Beaucoup de ces jeunes femmes, selon ces ONG, sont vendues en paiement d’une dette ou d’un prêt.
Jusqu’en février dernier, Ayesha (prénom modifié) travaillait dans un atelier de confection de la capitale bangladaise Dacca. Un jour, une femme croisée dans un bus lui a proposé un emploi mieux rémunéré en Inde.
En échange d’une somme de 24 000 roupies (395 $), la jeune femme s’est vue promettre un travail dans une manufacture de saris.

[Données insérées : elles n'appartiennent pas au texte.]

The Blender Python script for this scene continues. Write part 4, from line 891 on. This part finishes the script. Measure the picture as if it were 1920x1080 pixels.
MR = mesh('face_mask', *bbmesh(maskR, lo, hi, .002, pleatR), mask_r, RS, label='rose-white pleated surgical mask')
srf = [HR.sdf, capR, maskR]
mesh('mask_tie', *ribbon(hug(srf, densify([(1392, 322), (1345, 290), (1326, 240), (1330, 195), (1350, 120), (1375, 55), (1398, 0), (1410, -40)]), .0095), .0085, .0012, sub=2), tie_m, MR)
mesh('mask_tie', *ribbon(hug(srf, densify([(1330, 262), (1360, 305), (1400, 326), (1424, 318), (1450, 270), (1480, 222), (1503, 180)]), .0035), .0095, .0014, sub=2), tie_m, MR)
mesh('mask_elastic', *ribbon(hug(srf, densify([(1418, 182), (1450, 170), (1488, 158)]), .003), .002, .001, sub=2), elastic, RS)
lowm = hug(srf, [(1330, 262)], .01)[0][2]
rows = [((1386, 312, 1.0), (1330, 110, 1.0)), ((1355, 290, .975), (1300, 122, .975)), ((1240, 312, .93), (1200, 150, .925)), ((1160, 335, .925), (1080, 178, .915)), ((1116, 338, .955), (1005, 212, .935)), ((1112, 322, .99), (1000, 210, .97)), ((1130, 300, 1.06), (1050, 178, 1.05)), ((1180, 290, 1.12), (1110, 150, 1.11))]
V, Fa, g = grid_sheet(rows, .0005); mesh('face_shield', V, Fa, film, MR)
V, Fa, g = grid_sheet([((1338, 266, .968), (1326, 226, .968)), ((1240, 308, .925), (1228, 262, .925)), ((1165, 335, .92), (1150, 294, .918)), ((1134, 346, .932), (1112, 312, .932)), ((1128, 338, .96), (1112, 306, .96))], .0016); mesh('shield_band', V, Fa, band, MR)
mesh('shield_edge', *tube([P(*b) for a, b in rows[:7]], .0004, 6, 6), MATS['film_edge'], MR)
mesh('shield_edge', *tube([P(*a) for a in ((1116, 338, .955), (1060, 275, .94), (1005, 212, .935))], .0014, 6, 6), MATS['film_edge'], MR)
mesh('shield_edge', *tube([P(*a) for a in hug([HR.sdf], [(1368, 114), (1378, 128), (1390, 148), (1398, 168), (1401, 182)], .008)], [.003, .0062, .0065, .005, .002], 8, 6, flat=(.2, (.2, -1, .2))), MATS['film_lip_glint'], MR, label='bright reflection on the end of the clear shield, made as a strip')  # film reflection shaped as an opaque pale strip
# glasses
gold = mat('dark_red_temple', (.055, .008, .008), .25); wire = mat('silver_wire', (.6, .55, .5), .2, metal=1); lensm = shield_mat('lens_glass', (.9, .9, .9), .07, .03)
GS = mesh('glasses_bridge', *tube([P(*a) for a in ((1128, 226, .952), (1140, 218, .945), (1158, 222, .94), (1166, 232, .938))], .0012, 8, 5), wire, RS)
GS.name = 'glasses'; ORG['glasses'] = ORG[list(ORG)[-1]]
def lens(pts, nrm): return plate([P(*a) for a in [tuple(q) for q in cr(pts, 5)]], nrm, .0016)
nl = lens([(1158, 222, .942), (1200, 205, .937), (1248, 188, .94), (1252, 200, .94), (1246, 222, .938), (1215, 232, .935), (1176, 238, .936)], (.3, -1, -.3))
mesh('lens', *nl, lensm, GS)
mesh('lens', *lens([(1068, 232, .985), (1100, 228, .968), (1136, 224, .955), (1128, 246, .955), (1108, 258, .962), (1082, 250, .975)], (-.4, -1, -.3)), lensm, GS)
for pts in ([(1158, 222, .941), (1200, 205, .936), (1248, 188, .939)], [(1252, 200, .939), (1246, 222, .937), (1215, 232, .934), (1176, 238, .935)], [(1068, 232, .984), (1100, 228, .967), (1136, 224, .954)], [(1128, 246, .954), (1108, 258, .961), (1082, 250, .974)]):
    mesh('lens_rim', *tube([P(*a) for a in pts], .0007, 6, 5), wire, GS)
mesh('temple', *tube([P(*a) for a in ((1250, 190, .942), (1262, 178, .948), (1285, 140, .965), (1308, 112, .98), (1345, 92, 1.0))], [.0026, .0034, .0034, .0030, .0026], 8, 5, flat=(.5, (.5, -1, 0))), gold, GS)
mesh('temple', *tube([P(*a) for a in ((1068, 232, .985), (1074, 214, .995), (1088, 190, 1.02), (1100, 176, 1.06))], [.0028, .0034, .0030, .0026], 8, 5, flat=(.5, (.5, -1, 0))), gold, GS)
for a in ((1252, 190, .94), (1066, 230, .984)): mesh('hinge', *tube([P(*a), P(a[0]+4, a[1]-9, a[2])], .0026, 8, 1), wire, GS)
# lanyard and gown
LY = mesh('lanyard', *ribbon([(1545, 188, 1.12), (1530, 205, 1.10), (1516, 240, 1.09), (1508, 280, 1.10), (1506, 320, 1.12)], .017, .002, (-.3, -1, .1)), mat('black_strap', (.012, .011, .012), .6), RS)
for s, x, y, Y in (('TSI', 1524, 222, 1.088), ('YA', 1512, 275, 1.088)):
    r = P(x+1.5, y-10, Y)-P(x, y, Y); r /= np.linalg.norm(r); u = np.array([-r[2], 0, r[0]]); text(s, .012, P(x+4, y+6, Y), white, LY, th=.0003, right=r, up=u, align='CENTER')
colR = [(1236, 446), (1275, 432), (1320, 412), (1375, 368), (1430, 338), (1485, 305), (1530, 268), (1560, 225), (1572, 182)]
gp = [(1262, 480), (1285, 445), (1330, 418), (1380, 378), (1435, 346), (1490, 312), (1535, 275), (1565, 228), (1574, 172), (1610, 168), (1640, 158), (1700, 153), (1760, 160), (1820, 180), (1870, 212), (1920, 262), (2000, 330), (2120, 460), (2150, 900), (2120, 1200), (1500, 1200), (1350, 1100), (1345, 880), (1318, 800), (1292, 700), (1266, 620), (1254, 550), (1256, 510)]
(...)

« Oublier tout ça »« J’ai volé de l’argent à ma mère et je l’ai donné à mon amie. Je pensais que je pourrais lui rembourser en travaillant », raconte-t-elle.
Mais une fois la frontière traversée, son rêve s’est écroulé. On lui a dit que l’emploi qu’on lui avait promis n’existait plus, mais qu’elle pourrait gagner sa vie en dansant dans un bar.
Ayesha a pris peur et voulu rentrer au Bangladesh. L’homme qui la séquestrait l’en a empêchée.
« Je l’ai imploré de me laisser, je pleurais […] Il n’a pas seulement abusé de moi et arraché mes vêtements, il m’a battue. Il m’a dit que je devais lui obéir sinon il me livrerait à la police ».
Puis un autre homme qui s’est présenté comme un policier l’a agressée à son tour. « Le policier et l’autre homme m’ont violée huit ou neuf fois en l’espace de 18 jours ».
La jeune femme a finalement réussi à prendre la fuite grâce à un voisin et a porté plainte.
« J’ai dit à la police que je voulais que ces deux hommes soient punis », mais ils lui ont répondu que c’était de sa faute si elle avait fait confiance à cette fille.
Ayesha est désormais déterminée à tourner la page et rêve de devenir esthéticienne. « Je veux pouvoir me suffire à moi-même et oublier tout ça ».